Dutch court orders second-hand e-book website offline
Second-hand e-book website Tom Kabinet must go offline within three days unless it can prove it is not allowing illegal downloads to be traded, the appeal court in Amsterdam said on Tuesday.
The case was brought by the Dutch publishers’ association NUV which says the website breaches authors’ rights legislation and is facilitating the sale of illegal e-books. Last July, a lower court rejected calls from publishers to stop the sale of second-hand e-books via an injunction.
In its ruling, the lower court said European jurisprudence does not make it clear if there is a legal difference between selling a second-hand e-book and a paper version. In the absence of this, it would be wrong to ban the sale of second-hand e-books, the court said.
The appeal court on Tuesday did not go into this discussion and said that, in principle, Tom Kabinet may sell legal e-books. However, the court accepted arguments from the NUV that the website is a location where illegal downloads may be traded. According to the NRC, the publishers’ lawyer demonstrated in court how easy this is to do.

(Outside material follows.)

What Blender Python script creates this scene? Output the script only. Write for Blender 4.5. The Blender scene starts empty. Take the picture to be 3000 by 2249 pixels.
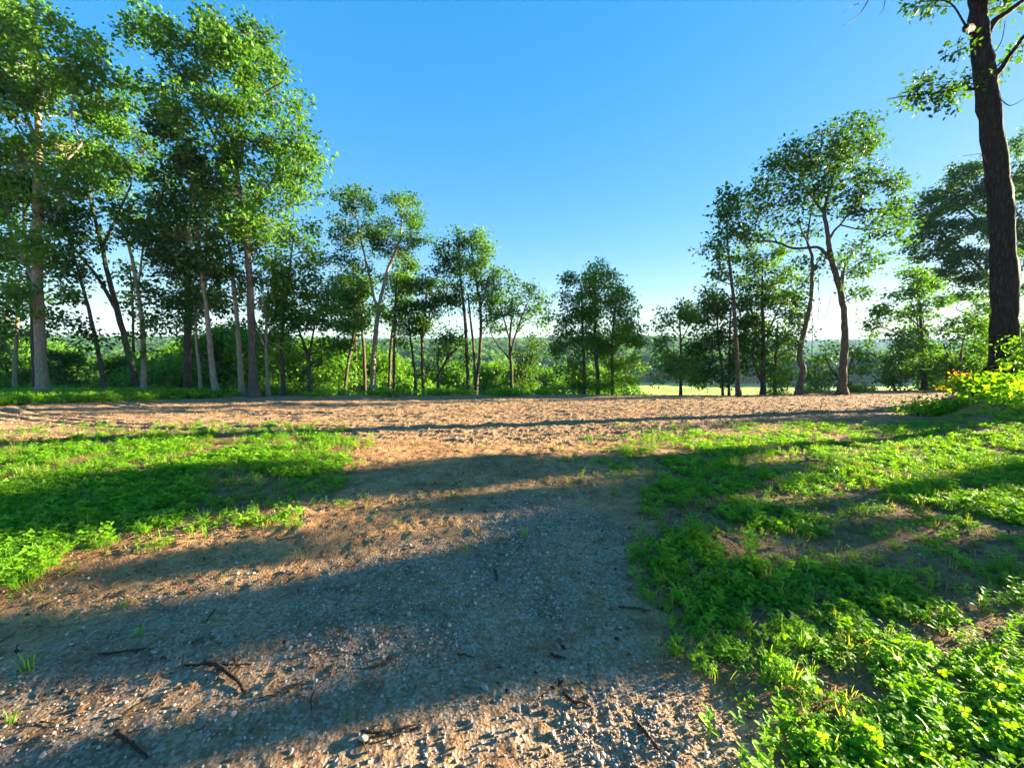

If the site does not go off air within three days, it will have to pay a fine of €1,000 a day.
However, if the site can prove that it has taken sufficient steps to prevent the trade in illegal e-books, the site can ask the court to lift the offline order.
E-book sales
Meanwhile, book organisation CB said on Tuesday the number of e-books sold in the Netherlands rose 22% in the final quarter of last year, compared with the same period in 2013.
Nearly all the top 60 best-sellers last year were also available as e-books, spokesman Mathijs Suidman said.
In total, e-book sales rose 17% over the year. Children’s books, non-fiction and educational books are more likely than fiction to be sold as hard copy books, CB said.